- [Stated task] Extract, unchanged, each line of the listing below from its first line through the line that contains "panelv(cut_rect(-4.3, -2.0, .62, 3., lambda", inclusive, and nothing else.

- [Source excerpt]
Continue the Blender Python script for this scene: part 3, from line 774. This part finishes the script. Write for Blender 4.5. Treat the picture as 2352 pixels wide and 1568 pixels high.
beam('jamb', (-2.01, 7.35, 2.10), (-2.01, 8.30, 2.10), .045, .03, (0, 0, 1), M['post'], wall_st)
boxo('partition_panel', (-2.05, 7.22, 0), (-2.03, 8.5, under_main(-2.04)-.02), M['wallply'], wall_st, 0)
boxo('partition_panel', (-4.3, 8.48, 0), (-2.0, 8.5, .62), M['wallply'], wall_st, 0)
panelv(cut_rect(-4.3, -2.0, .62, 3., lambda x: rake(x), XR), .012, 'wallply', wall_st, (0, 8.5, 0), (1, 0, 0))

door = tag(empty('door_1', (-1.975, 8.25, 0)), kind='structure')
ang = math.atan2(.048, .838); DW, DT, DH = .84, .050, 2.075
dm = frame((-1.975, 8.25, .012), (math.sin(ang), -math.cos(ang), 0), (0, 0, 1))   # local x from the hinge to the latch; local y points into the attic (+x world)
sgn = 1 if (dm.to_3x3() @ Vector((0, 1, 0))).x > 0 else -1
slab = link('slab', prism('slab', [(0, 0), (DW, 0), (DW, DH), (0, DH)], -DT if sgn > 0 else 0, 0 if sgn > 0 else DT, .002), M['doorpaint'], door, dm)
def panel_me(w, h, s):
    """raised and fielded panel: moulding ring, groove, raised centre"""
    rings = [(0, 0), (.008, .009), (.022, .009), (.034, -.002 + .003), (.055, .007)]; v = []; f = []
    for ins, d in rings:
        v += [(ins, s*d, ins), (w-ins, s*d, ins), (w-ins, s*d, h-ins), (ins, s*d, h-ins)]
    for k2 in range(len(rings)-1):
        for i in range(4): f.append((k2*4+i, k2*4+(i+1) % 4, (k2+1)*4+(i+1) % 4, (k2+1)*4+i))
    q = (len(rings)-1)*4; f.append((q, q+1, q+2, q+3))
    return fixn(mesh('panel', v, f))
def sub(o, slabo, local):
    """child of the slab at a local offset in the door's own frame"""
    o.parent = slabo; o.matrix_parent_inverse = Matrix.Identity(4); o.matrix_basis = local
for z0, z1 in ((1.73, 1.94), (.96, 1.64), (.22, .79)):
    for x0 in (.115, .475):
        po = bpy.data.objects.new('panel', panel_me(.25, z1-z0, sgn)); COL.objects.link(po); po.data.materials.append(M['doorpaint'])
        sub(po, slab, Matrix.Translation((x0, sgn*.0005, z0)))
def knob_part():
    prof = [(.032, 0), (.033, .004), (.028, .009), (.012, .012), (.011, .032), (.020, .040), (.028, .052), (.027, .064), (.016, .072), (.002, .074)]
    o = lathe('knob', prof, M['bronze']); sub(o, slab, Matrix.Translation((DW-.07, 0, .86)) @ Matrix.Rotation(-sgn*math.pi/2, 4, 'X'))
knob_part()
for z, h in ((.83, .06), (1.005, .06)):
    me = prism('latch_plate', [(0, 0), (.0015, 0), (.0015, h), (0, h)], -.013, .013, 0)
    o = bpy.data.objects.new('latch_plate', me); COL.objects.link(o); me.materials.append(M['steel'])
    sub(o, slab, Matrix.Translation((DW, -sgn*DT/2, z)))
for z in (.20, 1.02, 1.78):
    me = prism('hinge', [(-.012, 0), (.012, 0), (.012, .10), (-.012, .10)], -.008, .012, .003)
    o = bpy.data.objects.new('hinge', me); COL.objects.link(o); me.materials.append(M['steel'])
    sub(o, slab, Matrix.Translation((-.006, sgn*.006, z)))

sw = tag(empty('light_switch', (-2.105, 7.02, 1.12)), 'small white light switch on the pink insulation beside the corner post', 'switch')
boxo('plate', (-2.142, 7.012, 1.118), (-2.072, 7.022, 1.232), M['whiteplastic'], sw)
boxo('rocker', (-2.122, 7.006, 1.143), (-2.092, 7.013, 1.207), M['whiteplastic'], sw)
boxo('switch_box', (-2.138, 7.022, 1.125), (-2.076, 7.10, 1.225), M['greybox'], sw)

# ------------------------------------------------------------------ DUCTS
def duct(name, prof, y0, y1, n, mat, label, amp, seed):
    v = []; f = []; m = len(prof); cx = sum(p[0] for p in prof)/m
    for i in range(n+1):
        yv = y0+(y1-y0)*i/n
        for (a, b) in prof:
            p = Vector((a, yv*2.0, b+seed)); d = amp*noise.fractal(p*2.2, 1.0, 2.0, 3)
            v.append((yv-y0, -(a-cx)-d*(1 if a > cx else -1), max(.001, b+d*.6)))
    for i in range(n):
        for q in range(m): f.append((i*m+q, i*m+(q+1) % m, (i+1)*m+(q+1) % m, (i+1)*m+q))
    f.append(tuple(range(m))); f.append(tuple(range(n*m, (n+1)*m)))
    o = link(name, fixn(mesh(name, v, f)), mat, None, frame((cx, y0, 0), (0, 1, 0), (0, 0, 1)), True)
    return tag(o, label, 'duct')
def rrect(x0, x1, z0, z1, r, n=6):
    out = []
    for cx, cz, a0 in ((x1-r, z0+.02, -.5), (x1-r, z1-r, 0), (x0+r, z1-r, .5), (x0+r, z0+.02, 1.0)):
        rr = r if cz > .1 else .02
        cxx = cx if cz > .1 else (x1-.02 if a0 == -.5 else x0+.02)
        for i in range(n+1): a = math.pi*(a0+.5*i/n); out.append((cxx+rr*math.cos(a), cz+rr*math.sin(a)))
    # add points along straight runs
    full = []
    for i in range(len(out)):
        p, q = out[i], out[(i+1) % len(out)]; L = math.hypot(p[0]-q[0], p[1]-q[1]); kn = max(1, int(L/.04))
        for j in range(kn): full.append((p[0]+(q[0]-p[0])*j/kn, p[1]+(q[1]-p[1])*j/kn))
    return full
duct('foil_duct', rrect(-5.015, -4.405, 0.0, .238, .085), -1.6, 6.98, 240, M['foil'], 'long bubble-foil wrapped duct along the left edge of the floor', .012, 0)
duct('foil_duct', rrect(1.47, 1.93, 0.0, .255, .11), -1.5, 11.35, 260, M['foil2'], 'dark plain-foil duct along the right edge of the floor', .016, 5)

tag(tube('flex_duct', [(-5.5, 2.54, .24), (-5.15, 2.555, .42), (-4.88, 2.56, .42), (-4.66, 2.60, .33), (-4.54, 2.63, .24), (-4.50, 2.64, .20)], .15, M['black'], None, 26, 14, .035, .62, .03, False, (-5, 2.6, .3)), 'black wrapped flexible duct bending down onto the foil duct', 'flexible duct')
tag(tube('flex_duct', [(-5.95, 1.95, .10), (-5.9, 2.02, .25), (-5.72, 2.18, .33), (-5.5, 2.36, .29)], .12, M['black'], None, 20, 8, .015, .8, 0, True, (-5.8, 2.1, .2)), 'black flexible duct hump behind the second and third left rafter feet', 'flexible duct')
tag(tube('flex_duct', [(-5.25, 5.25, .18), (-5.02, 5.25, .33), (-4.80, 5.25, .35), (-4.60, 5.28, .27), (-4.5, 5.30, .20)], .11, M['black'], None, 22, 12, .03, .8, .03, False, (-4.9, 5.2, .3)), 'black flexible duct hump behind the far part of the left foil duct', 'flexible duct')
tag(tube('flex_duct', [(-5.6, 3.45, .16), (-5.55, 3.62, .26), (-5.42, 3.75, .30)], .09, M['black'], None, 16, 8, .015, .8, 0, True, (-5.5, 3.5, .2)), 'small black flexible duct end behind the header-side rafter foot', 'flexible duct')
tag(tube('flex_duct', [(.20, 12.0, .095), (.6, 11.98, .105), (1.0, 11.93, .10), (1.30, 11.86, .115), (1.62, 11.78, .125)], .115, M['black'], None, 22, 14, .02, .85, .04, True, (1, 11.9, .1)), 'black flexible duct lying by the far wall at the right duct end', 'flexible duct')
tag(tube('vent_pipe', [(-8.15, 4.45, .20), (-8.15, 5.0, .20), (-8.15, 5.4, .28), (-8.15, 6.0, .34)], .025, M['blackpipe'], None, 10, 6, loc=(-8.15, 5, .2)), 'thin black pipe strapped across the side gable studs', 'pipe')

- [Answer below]
Continue the Blender Python script for this scene: part 3, from line 774. This part finishes the script. Write for Blender 4.5. Treat the picture as 2352 pixels wide and 1568 pixels high.
beam('jamb', (-2.01, 7.35, 2.10), (-2.01, 8.30, 2.10), .045, .03, (0, 0, 1), M['post'], wall_st)
boxo('partition_panel', (-2.05, 7.22, 0), (-2.03, 8.5, under_main(-2.04)-.02), M['wallply'], wall_st, 0)
boxo('partition_panel', (-4.3, 8.48, 0), (-2.0, 8.5, .62), M['wallply'], wall_st, 0)
panelv(cut_rect(-4.3, -2.0, .62, 3., lambda x: rake(x), XR), .012, 'wallply', wall_st, (0, 8.5, 0), (1, 0, 0))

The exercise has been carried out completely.